IHU On-Line - É possível explicar as obras literárias a partir de um sistema como faz Candido? Em que pontos isso lhe chama mais atenção?

Flávio Aguiar - É possível explicar a sua função. Por exemplo, A moreninha, de Macedo, não é um grande romance, no sentido de que Dom Casmurro o é. Mas foi A moreninha que abriu o caminho para Machado e outros autores adquirirem consciência de que eram parte de um “sistema” chamado “literatura brasileira”, que era um conceito inexistente, por exemplo, pelo menos no sentido atual, no século XVII ou mesmo no XVIII. A crítica sistemática, cumulativa, pode explicar também a inteligibilidade da formação de certas obras de arte, por exemplo, que Machado de Assis não criou no vazio; há toda uma trajetória coletiva que leva até ele, e que ele reconhece. Uma das páginas mais belas da ensaística brasileira é o elogio fúnebre de Alencar, feito por Machado, em que este diz que aquele era grande mesmo quando exagerava, ou algo assim. Há aí reconhecimento solene, até porque parte de um ponto de vista crítico, de seu débito para com seu antecessor.

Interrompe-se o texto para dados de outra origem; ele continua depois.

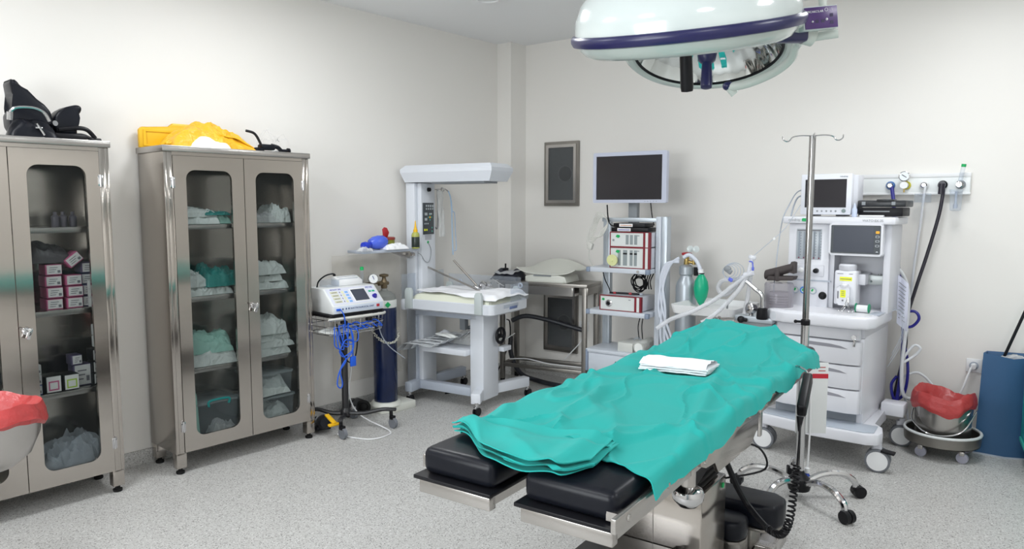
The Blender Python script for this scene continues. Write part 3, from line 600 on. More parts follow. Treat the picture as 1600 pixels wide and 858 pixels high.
# ---------------------------------------------------------------- surgical lamps
def frame_from(up, fwd):
    z = Vector(up).normalized(); x = Vector(fwd).cross(z).normalized(); y = z.cross(x); return Matrix((x, y, z)).transposed().to_4x4()
LG = mat('lamp_white_gloss', (.62, .68, .67), .14, coat=.6)
t = thing('surgical_lamp', 'large white domed surgical lamp with navy bumper ring and black grip', 'surgical lamp')
t.matrix_world = Matrix.Translation(LAMP1) @ frame_from((.081, -.278, 1), (-.467, .885, 0))
MB().lathe([(.352, .008), (.352, .03), (.346, .06), (.325, .105), (.29, .145), (.23, .19), (.15, .225), (.07, .245), (.001, .25)], seg=64).build('dome', LG, t)
MB().lathe([(.340, -.022), (.360, -.018), (.366, -.006), (.366, .006), (.360, .014), (.345, .016)], seg=64).build('bumper_ring', NAVYP, t)
MB().lathe([(.345, -.018), (.338, -.032), (.322, -.050), (.300, -.060), (.29, -.058)], seg=64, cap=False).build('skirt', mat('lamp_grey_gloss', (.50, .55, .52), .18, coat=.4), t)
MB().lathe([(.292, -.056), (.26, -.04), (.001, -.035)], seg=48).build('lens', mat('lamp_mirror', (.55, .6, .6), .15, .9), t)
MB().lathe([(.001, -.200), (.019, -.197), (.021, -.185), (.020, -.06), (.024, -.055), (.024, -.03)], (0, .0, 0), seg=24).build('grip', BLK, t)
t = thing('surgical_lamp', 'smaller round surgical lamp seen from below, mirrored reflector and dark grip', 'surgical lamp')
t.matrix_world = Matrix.Translation(LAMP2) @ frame_from(LAMP2_UP, LAMP2_DIR)
MB().lathe([(.335, -.01), (.345, .0), (.34, .02), (.29, .10), (.2, .15), (.001, .17)], seg=64, cap=False).build('shell', LG, t)
MB().lathe([(.300, -.004), (.312, -.014), (.333, -.014), (.345, -.004), (.345, .006), (.30, .006)], seg=64, cap=False).build('rim', mat('lamp_grey_gloss', (.5, .55, .52), .18), t)
MB().lathe([(.293, -.006), (.302, -.010), (.304, -.004), (.293, -.002)], seg=64, cap=False).build('seal', BLK, t)
def refl():
    m = MB(); n = 96; rings = []
    for r, z in ((.296, .0), (.27, .045), (.22, .09), (.14, .12), (.05, .13)):
        rings.append([(cos(2 * pi * i / n) * r, sin(2 * pi * i / n) * r, z + (.010 * ((i % 4) / 4) if r > .06 and r < .29 else 0)) for i in range(n)])
    return m.loops(rings, cap=False)
refl().build('reflector', mat('reflector_mirror', (.62, .66, .66), .07, 1), t)
MB().lathe([(.001, -.170), (.022, -.167), (.024, -.155), (.020, -.06), (.035, -.045), (.04, -.02), (.04, .08)], seg=24).build('grip', NAVYP, t)

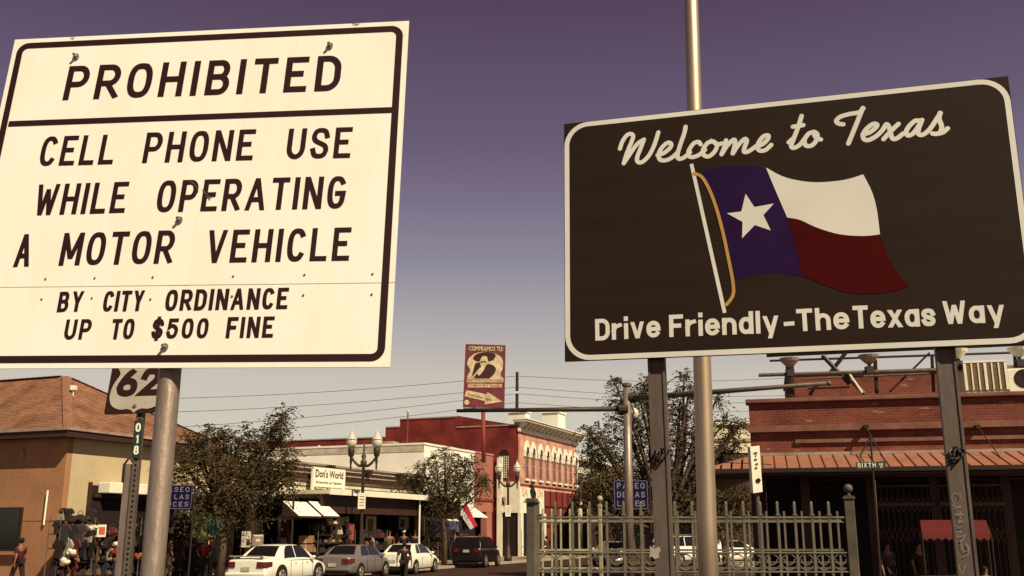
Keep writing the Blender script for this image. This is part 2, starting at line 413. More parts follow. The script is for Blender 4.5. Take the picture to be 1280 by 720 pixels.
#@@SETTING
g = MB(); g.add([(-900,-60,0),(900,-60,0),(900,1800,0),(-900,1800,0)], [(0,1,2,3)]); setting('ground', g, M_asphalt)
PV = .13
sbox_walk = MB(); n_sl = 34
for i in range(n_sl):
    t0 = -30+i*4.0; sbox(sbox_walk, t0, t0+3.985, -2.5, 4.2, .01, PV)
w = setting('sidewalk', sbox_walk, M_pave)
k = MB()
for i in range(34): sbox(k, -30+i*4.0, -30+i*4+3.985, 4.2, 4.4, .005, PV+.012)
setting('kerb', k, M_kerb)
k = MB(); k.box(8.5, 60, 19.5, 27, .005, PV); k.box(12.2, 60, 27, 90, .005, PV); setting('sidewalk_right', k, M_pave)
ln = MB(); sbox(ln, -30, 110, 11.9, 12.02, .004, .008); setting('road_marking', ln, mat('worn_road_paint', (.45,.38,.25), .8, 0, .4, 3))

#@@SIGNS
# --- large white regulatory sign on a round galvanised pole
def vp_frame(vpx, vpy, corner, depth):
    Ud = -ray(*vpx).normalized() if vpx[0] < 0 else ray(*vpx).normalized()
    Vd = ray(*vpy).normalized()
    Nn = Ud.cross(Vd).normalized()
    if Nn.y > 0: Nn = -Nn
    Vd = Nn.cross(Ud).normalized()
    O = P(corner[0], corner[1], depth)
    return O, Ud, Vd, Nn
O, SU, SV, SN = vp_frame((-9300, 494), (679, -2993), (487.5, 458.7), 2.72)
T1 = frame(O, SU, SV, SN)
def uv1(px, py):
    q = hit(px, py, O, SN)-O; return (q.dot(SU), q.dot(SV))
print('white sign normal', SN, 'sun cos', SN.dot(SUNV))
px0 = hit(213, 460, O-SN*.052, SN); px1 = hit(190.5, 715, O-SN*.052, SN)
pdir = (px0-px1).normalized()
pb = px1-pdir*(px1.z/pdir.z)
sg = thing('regulatory_sign', 'large white PROHIBITED cell phone notice with black border, bolted to a round grey pole', 'road sign', pb)
c_tl, c_tr, c_br, c_bl = uv1(18.75,49.5), uv1(511.2,26), uv1(487.5,458.7), uv1(-70,461)
seamL, seamR = uv1(0,359.5), uv1(492,353.5)
def lerp(a, b, t): return (a[0]+(b[0]-a[0])*t, a[1]+(b[1]-a[1])*t)
def lineint(p, q, a, b):
    d1 = (q[0]-p[0], q[1]-p[1]); d2 = (b[0]-a[0], b[1]-a[1]); den = d1[0]*d2[1]-d1[1]*d2[0]
    t = ((a[0]-p[0])*d2[1]-(a[1]-p[1])*d2[0])/den; return (p[0]+d1[0]*t, p[1]+d1[1]*t)
sl_ = lineint(seamL, seamR, c_tl, c_bl); sr_ = lineint(seamL, seamR, c_tr, c_br)
g_ = .0012
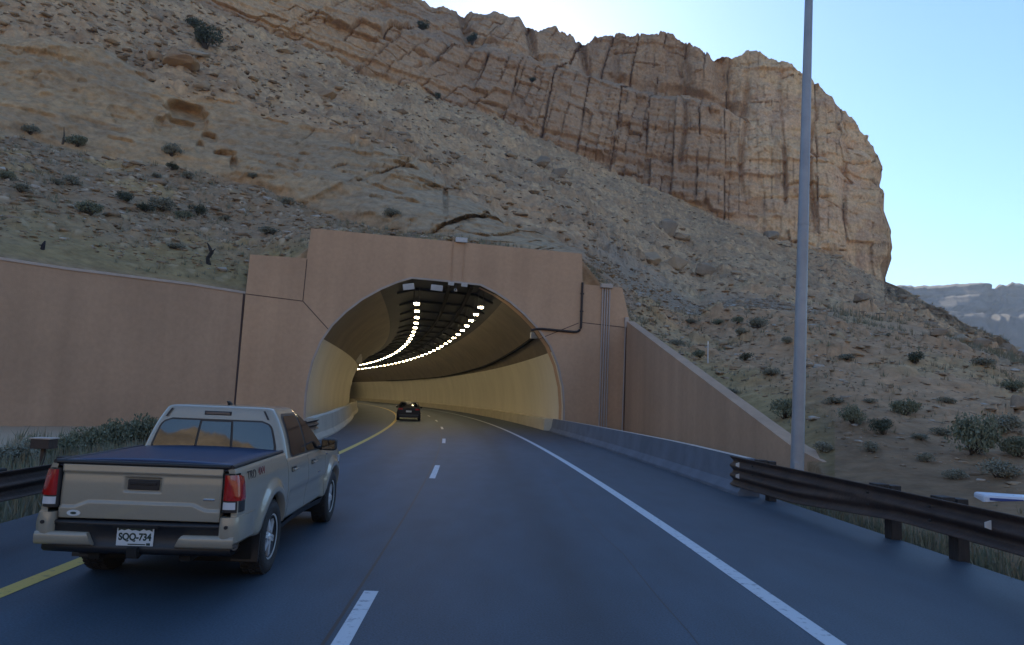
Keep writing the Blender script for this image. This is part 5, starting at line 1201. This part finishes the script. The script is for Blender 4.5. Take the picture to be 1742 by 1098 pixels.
P, _, _ = on_hill(1204, 620); t = thing('marker_post', 'thin pale marker post in the scrub above the sloping right wall', 'post', P); m = MB(); m.box((0, 0, .55), (.07, .05, 1.3), bev=.01); m.build('post', MAT['whitebox'], t); m = MB(); m.box((0, -.03, 1.1), (.06, .01, .12)); m.build('reflector', MAT['reflector'], t)
r = ray(79, 720); P = Vector((r[0]/r[1]*17.0, 17.0, -.32)); t = thing('utility_box', 'small dark box with a pale lid among the weeds behind the left guardrail', 'box', P)
m = MB(); m.box((0, 0, .68), (.44, .34, .22), bev=.01); m.box((0, 0, .28), (.08, .08, .62)); m.build('case', MAT['rust'], t); m = MB(); m.box((0, 0, .81), (.48, .38, .03), bev=.005); m.build('lid', MAT['coping'], t)
BLUE = pm('blue_stripe', (.02, .06, .25), rough=.4); WHT = pm('white_panel', (.62, .68, .78), rough=.35)
P = Vector((11.2, 15.2, 0)); r = ray(1715, 852); P = Vector((r[0]/r[1]*13.5, 13.5, CAMH+r[2]/r[1]*13.5-.03)); t = thing('panel', 'white panel with a blue stripe lying low behind the right guardrail', 'panel', P, -.25)
m = MB(); m.box((.15, 0, 0), (1.3, .5, .28), bev=.05); m.build('board', WHT, t); m = MB(); m.box((-.12, -.252, .06), (.55, .012, .05), bev=.003); m.build('stripe', BLUE, t); m = MB(); m.box((.3, -.02, -.30), (1.1, .4, .34), bev=.03); m.build('support', MAT['rust'], t)
m = MB(); m.box((-.3, 0, -.75), (.08, .08, .8)); m.box((.6, 0, -.75), (.08, .08, .8)); m.build('legs', MAT['rust'], t)

# ------------------------------------------------------------------ air: far things fade to blue
m = MB(); m.box((0, 0, 149), (6600, 6600, 302)); hz = m.build('haze', pm('haze', (1, 1, 1))); hz['kind'] = 'stuff'; hz.location = (0, 0, 0)
hm_ = hz.data.materials[0]; hn = hm_.node_tree; hn.nodes.remove(hn.nodes['Principled BSDF']); pv_ = hn.nodes.new('ShaderNodeVolumePrincipled')
pv_.inputs['Color'].default_value = (.75, .86, 1, 1); pv_.inputs['Density'].default_value = .00020; pv_.inputs['Anisotropy'].default_value = 0.0
hn.links.new(pv_.outputs[0], hn.nodes['Material Output'].inputs['Volume'])
SC.cycles.volume_bounces = 0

IHU On-Line - Quais são as obras ou ensaios mais referenciais de Candido em sua visão?

Flávio Aguiar - Todas. Mas A Formação vem em destaque. Aprecio (aí é uma questão de gosto pessoal) muito também Brigada ligeira, Teresina & etc., e penso que “O homem dos avessos”, leitura de Grande sertão: veredas, está entre os momentos culminantes do ensaio brasileiro e universal.